It's a Small World Wide Web After All
Anonymity can be a very good thing. My high school and college buddies and I often joke about how fortunate we are that we made it through our awkward stages before the explosion of the information superhighway. Hopefully, my personal gaffes and bad hairdos will remain dead and buried back in college where they belong. (Don’t laugh— that mullet you sported in ’87 won’t do you any favors today.)
Alas, times have changed. It looks like a Texas car dealership could have used a little bit of that anonymity we all took for granted. According to a Fox 26 news exposé, a Texas woman sued a dealership for fraud, claiming that the dealership made “material misrepresentations” to her by “charging her a higher interest rate than what she qualified for so they could make more money on the deal.”
As if being on the receiving end of a lawsuit wasn’t bad enough, according to the news report, after deposing the dealership CFO about the dealership practices, the plaintiff’s lawyer posted a video excerpt of the deposition on YouTube for the entire world to see.
So, what did the CFO say in the video? My point-click wasn’t quite quick enough to find out. By the time I searched YouTube, the dealership had filed a motion for a protective order, and the judge made the plaintiff’s lawyer take the video down. But, according to the news article, the video featured the CFO responding to questions about how the dealership determined the rate of finance charge it would offer customers on a contract.
Allegedly, the CFO explained what the dealership did with the extra money from the marked-up rate charged to the customer. Per the news article, the CFO explained that the “mark-up” was split between the dealership and the credit union that agreed on the rate, with the dealership receiving 75 percent of the cut. “It’s not a kickback,” he said, “It’s a fee.”
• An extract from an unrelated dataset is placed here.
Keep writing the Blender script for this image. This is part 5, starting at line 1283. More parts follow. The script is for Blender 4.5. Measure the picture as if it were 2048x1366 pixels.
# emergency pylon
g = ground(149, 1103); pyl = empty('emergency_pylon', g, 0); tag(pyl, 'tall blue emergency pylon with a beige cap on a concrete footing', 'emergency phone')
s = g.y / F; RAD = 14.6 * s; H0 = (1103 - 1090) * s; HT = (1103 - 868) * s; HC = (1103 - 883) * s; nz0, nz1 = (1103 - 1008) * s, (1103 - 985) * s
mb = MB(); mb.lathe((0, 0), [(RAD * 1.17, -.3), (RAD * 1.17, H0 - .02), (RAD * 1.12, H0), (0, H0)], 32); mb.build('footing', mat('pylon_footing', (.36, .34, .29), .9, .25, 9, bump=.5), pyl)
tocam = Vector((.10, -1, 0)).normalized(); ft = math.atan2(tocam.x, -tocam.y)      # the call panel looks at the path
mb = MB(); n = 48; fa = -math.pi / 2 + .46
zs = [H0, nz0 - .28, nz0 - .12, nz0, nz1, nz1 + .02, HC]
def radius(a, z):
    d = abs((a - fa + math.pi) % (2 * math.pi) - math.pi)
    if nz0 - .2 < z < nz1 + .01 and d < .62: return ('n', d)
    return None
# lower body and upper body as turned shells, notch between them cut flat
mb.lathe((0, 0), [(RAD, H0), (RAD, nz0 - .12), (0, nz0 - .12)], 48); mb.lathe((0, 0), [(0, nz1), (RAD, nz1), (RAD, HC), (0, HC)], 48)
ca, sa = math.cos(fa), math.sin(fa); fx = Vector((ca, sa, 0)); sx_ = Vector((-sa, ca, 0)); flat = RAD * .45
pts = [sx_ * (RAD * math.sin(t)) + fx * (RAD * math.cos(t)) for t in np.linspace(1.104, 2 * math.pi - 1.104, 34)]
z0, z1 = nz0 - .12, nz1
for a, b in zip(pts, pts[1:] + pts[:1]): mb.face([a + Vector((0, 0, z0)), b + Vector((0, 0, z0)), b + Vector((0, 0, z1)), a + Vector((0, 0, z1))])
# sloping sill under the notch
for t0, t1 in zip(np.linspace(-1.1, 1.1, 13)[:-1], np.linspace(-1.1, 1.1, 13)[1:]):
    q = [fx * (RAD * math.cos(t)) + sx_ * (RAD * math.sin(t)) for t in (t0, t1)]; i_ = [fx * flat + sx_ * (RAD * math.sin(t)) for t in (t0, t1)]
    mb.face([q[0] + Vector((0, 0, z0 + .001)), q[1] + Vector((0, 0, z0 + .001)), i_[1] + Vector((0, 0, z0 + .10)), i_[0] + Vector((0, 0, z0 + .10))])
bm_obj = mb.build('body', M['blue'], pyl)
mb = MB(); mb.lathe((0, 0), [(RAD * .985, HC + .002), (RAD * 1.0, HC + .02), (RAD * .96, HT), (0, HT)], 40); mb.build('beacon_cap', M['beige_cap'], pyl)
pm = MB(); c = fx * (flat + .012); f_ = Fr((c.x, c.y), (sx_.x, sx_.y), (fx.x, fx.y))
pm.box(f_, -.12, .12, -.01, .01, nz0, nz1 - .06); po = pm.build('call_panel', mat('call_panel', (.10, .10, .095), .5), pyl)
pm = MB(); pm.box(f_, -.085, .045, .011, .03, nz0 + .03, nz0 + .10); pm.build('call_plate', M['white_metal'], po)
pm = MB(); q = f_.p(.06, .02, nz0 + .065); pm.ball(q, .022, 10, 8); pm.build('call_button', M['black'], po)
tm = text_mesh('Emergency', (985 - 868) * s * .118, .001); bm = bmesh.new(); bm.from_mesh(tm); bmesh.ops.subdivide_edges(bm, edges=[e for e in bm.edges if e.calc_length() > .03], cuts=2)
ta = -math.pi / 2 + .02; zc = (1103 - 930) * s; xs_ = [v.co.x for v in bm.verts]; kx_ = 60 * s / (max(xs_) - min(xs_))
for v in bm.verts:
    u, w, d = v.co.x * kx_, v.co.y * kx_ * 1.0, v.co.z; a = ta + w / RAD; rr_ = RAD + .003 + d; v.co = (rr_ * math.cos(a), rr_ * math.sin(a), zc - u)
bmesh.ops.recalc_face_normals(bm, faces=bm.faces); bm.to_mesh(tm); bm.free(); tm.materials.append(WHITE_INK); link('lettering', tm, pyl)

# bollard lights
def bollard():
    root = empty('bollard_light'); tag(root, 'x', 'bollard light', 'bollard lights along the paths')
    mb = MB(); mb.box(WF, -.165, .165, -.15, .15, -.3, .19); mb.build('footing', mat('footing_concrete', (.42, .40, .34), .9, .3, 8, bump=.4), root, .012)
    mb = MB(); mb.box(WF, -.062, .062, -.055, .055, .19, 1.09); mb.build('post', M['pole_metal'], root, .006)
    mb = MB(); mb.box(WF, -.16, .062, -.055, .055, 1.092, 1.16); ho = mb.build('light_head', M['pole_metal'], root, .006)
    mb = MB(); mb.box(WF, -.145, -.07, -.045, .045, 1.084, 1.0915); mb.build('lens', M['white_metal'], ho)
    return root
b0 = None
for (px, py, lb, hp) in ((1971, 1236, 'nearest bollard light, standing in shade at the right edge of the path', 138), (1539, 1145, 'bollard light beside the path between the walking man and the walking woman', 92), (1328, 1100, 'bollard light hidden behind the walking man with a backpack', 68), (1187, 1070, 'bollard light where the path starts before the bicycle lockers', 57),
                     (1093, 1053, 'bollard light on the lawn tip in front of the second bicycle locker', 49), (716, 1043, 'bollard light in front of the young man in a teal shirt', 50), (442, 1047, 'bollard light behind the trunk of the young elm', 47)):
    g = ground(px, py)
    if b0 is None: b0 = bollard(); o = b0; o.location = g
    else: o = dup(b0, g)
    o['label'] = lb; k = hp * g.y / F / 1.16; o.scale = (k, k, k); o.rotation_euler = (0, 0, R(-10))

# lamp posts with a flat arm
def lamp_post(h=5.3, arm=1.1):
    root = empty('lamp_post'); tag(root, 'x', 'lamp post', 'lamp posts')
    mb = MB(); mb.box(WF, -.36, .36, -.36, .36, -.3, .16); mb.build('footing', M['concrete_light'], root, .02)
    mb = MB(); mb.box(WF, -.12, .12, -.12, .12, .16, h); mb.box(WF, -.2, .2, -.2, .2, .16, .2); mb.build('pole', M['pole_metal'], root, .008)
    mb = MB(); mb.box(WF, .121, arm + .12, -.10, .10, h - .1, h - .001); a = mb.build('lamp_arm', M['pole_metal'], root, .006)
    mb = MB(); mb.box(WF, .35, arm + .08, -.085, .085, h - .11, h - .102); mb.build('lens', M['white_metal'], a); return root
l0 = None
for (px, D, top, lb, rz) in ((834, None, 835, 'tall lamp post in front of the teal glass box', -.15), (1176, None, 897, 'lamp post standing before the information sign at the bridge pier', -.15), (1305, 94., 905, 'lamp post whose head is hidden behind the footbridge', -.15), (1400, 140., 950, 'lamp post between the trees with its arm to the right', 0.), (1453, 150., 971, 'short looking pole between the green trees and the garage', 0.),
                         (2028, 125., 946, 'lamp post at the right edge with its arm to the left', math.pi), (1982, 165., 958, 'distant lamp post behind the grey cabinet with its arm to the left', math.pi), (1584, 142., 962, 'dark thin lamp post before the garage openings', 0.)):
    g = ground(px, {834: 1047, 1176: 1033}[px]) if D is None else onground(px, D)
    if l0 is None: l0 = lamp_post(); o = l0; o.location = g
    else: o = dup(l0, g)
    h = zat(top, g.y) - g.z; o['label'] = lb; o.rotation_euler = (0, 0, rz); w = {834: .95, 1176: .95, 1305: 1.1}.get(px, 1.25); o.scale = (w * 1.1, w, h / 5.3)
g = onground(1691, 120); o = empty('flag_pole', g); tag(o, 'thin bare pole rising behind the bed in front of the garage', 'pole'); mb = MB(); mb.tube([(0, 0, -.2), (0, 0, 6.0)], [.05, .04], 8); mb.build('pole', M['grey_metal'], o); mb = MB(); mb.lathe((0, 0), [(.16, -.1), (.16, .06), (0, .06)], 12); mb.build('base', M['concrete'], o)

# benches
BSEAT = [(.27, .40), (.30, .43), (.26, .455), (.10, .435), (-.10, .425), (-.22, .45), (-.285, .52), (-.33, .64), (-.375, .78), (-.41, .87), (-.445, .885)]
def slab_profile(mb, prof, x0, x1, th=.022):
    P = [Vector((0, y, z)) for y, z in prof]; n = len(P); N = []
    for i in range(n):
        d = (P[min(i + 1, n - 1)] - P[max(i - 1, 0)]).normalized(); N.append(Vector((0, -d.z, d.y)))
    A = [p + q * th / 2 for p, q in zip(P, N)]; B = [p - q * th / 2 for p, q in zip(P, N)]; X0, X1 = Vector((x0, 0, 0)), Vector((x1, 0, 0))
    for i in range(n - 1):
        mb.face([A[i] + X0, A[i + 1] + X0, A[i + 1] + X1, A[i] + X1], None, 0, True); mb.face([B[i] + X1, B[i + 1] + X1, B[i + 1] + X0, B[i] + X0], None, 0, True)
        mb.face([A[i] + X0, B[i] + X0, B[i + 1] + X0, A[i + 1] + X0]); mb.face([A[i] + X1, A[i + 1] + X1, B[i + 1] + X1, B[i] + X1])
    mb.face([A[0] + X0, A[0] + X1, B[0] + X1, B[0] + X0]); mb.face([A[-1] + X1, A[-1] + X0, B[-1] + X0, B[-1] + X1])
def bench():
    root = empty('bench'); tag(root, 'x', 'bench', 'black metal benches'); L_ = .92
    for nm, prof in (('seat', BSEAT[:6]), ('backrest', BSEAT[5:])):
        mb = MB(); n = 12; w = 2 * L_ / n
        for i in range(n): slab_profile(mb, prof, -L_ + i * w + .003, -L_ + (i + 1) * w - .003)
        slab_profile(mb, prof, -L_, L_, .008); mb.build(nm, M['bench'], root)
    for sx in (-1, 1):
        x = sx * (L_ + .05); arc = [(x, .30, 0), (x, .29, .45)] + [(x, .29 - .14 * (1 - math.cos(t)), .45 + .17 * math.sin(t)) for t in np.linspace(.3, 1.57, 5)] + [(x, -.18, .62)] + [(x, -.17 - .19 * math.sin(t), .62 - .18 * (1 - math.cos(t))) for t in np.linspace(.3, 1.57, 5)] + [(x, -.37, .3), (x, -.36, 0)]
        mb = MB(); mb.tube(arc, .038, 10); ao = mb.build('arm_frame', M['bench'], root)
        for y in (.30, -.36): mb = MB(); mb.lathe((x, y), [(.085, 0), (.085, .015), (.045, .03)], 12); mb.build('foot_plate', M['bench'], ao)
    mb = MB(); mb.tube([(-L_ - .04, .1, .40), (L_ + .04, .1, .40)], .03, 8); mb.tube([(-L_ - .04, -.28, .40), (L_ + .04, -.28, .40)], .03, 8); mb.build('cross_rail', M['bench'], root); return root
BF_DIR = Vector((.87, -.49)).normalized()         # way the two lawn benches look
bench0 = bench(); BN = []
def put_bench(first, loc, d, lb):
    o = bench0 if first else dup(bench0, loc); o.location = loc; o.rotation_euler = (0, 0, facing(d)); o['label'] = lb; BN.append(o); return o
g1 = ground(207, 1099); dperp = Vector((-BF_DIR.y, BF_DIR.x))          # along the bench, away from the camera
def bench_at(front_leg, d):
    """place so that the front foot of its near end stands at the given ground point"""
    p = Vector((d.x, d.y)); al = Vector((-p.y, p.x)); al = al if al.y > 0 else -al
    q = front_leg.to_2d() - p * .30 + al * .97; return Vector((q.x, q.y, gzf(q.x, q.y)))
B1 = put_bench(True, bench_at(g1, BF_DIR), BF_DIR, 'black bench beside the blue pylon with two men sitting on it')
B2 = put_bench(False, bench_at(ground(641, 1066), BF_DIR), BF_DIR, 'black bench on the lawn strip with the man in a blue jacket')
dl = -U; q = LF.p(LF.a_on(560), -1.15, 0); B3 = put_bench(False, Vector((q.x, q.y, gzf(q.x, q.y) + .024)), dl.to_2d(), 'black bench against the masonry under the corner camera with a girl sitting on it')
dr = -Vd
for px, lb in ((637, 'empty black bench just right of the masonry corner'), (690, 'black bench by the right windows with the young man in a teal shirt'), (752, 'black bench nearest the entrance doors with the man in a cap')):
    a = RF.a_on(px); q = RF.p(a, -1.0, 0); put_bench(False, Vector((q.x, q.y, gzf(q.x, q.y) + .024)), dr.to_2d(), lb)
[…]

The news article also quoted the plaintiff’s lawyer as saying that the dealership promised to find the customer the “best deal,” but that it offered the customer a rate that was 3 percent above the “approved rate of 7.5 percent.”
Now, I have no idea what actually happened in this particular incident and the only information I have is what I can read in a news article. But, the idea of anyone using YouTube to expose a dealership’s alleged misdeeds piqued my curiosity. So much, in fact, that I searched YouTube for similar stories. Using the search term “dealership fraud,” I pulled up 467 videos on YouTube. I don’t know how many of these videos are on point, but most of the videos have titles like, “Car Dealership Scams Burn Buyers, Sellers,” and, “Car Dealer Scams Revealed.” Many of these videos began as local news reports. Now, thanks to modern technology, they are available worldwide.
This story also got me thinking about the all-too-common practice of dealerships telling customers that the contract rate is the “best rate.” Dealership employees need to be trained to be as transparent as possible regarding the financing process and avoid those two little words like the plague.
Perhaps most shocking to me, however, was the plaintiff’s lawyer and CFO’s apparent lack of understanding of the indirect finance process. Folks familiar with how indirect finance works know that dealers often write a retail contract at a higher rate than the wholesale “buy rate” offered by the finance company. This “buy rate” is the wholesale rate at which the finance company will purchase the contract, and not the rate for which the customer qualifies.
I’d like to gather all the participants in one room – the lawyer, the dealer, the customer, the press – and hand out copies of “Understanding Vehicle Finance.” It’s a nifty little booklet produced by the American Financial Services Association and the National Auto Dealers Association, which accurately describes the indirect financing of motor vehicles. It’s so good, in fact, that the Federal Trade Commission reviewed it and slapped its seal on it before the publication was printed in both English and Spanish. It is free and downloadable from the NADA and AFSA Web sites. It isn’t copyrighted, either, so you can make copies for all your employees, the media reporters you deal with, your customer and anyone else who might benefit from an accurate description of how dealer financing works.
But, then again, you might be the kind of person who likes to see your personal and professional gaffes broadcast all over the world. If so, I hear the Jerry Springer Show is always looking for content.